KGB Spetsnaz & World War III
Source: espionagehistoryarchive.com
On the drizzly autumn Friday of November 11th, 1983, US President Ronald Reagan would have no time for his customary Oval Office nap. Besides delivering a speech that morning to the American Legion in honor of Veterans Day, Reagan then filled the rest of his schedule taking part in a NATO nuclear war exercise under the designation Able Archer. The president found the subject matter fascinating but frightening; despite his firebrand speeches, he also hoped the Soviets understood they had nothing to fear from America. His hope was in vain.
In Moscow, General Secretary Yuri Andropov saw Reagan’s role in Able Archer, underscored by America’s recent invasion of Grenada and a worldwide security alert of US forces, as the cover for a nuclear first strike. Escorted early after a freezing sunrise along with chief of the General Staff Marshal Nikolai Ogarkov to the Politburo’s subterranean command bunker by his elite KGB troops, with crushing sadness and dread Andropov transmitted his directive, a desperate attempt to minimize the looming devastation his country faced.
Later that evening, the NATO exercises having concluded, Reagan conferred with National Security Advisor Bud McFarlane, ate dinner, and set out with his wife Nancy for Andrews Air Force Base to begin his long trip to Japan. Marine One happened to pass over a wholly ordinary US Air Force Jeep on the highway below as the chopper made its approach to Andrews. Inside that Jeep were four airmen in the smart blue berets of the Air Force Security Police, the sergeant speaking with a southern Illinois accent, though he had grown up in Khabarovsk. The group had transited the Canadian border a week prior, having been directed to a safe house in a suburb of Washington, DC, to await orders. Their orders were in: under the guise of a Security Police patrol and with the right documents and no questions asked, they managed to enter Andrews, filter through layers of security and conceal a device the size of a large briefcase, to be activated by satellite signal, in some brush opposite the tarmac an hour before the president’s arrival.

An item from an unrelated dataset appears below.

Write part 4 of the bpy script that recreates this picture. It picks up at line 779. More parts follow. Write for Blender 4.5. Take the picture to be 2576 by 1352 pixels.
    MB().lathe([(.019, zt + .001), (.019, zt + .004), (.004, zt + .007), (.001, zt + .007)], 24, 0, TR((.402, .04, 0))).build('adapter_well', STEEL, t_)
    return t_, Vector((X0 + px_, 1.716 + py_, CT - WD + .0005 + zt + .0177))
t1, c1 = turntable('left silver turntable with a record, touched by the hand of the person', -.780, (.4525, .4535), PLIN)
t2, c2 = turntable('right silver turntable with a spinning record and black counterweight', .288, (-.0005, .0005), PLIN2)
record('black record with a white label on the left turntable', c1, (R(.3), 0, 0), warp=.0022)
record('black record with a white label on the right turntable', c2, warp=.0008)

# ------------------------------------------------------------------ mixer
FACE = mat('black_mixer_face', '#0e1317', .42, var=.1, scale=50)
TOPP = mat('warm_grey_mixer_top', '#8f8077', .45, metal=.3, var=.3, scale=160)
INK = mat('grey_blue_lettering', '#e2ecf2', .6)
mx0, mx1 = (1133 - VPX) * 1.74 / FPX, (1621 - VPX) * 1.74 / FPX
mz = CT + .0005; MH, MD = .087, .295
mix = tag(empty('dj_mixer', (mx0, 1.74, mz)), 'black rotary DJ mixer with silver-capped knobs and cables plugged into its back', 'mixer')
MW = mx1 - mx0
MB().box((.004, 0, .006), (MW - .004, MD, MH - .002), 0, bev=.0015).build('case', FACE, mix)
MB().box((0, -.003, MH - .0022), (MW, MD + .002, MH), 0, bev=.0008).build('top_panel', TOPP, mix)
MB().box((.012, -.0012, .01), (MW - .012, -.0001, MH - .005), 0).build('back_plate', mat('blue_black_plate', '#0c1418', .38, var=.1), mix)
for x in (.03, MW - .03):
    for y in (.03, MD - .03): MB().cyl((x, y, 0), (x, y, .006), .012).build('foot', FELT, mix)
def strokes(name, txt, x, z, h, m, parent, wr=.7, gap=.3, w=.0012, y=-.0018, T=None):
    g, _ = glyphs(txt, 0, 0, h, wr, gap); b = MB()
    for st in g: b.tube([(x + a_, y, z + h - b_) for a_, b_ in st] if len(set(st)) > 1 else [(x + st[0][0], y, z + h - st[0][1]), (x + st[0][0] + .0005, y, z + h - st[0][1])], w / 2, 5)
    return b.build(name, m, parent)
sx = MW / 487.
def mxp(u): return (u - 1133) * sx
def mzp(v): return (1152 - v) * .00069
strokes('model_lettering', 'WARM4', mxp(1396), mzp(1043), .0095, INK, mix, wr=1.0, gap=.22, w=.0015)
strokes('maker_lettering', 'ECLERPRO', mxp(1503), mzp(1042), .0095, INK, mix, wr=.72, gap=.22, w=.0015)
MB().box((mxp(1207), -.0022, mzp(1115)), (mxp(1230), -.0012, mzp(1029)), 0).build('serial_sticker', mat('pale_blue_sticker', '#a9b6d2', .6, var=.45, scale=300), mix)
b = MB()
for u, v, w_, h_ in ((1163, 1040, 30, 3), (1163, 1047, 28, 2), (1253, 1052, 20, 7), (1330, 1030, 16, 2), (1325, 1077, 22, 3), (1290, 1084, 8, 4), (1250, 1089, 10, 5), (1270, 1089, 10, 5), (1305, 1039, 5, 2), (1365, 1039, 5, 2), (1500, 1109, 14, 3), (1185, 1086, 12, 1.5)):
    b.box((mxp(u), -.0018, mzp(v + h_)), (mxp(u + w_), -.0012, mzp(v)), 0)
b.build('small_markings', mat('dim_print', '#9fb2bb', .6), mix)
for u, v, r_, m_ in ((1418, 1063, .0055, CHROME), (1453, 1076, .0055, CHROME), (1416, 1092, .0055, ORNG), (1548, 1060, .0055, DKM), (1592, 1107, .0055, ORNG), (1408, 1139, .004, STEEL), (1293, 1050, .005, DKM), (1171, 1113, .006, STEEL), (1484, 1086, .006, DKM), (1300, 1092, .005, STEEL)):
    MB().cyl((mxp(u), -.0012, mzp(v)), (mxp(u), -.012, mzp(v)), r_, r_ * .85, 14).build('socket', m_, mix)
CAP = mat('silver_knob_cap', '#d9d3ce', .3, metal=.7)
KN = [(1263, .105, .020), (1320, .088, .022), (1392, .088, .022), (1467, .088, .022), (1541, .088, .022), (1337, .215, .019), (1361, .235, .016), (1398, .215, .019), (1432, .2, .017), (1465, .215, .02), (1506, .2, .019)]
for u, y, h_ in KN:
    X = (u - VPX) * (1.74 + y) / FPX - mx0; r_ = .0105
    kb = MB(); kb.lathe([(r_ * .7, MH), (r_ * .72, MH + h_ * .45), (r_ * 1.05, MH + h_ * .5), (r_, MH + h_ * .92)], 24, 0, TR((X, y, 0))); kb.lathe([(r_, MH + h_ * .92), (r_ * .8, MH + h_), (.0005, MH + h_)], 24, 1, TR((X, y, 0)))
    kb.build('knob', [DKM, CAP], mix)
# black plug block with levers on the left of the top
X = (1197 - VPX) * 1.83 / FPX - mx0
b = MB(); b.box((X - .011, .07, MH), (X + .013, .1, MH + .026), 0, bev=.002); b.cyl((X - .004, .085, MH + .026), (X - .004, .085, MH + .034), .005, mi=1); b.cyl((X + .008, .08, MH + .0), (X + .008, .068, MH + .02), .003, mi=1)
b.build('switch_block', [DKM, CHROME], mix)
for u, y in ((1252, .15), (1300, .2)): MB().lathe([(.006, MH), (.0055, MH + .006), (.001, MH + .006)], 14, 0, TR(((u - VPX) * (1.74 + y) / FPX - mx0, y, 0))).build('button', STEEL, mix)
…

Reagan, greeted at Air Force One for a short debriefing on Able Archer by Secretary of Defense Cap Weinberger and Chairman of the Joint Chiefs John Vessey, was looking forward to being the first American president to address Japan’s parliament, the Diet. Yet the day would never come – the pouring rain simply evaporated as a fireball of hellish intensity rose up to incinerate Andrews Air Force Base.
The four airmen in the Jeep, on their way southward into Virginia, witnessed the terrible flash illuminate the night sky behind them. Here and across the Atlantic, other groups, heretofore invisible, were descending like packs of wolves upon their targets. Speaking little amongst themselves while checking their weapons, they raced down I-95 toward their next objective in darkness: the power grid of the whole eastern seaboard had just gone dead.
Such a horrific turn of events was more likely than we would care to consider. Thankfully, Reagan decided not to participate in Able Archer and rather went straight to Japan to address the Diet. Andropov and the Soviet leadership, while on razor’s edge over what they viewed as provocative US-NATO moves, didn’t overreact. Instead of this nightmare scenario coming true, East and West would live to tell of another narrow escape from Armageddon during the dark days of the Cold War. Yet the armed services and spies of both sides would continue to stand at the ready for any eventuality – the following is the true story of the KGB’s special units.
The KGB – Instrument of Soviet Global Power
From the mid-1970s to the 1980s, the Soviet KGB created a fearsome capability for counter-terrorism and special operations, one that made Western strategists nervously re-evaluate their plans and projections. With the potential for conflict with the United States and NATO – from the risk of nuclear exchange to brushfire wars in the Third World – only growing, such dangerous circumstances required the creation of special units distinct from those of the General Staff’s GRU (Glavnoe Razvedyvatel’noe Upravlenie– Main Intelligence Directorate).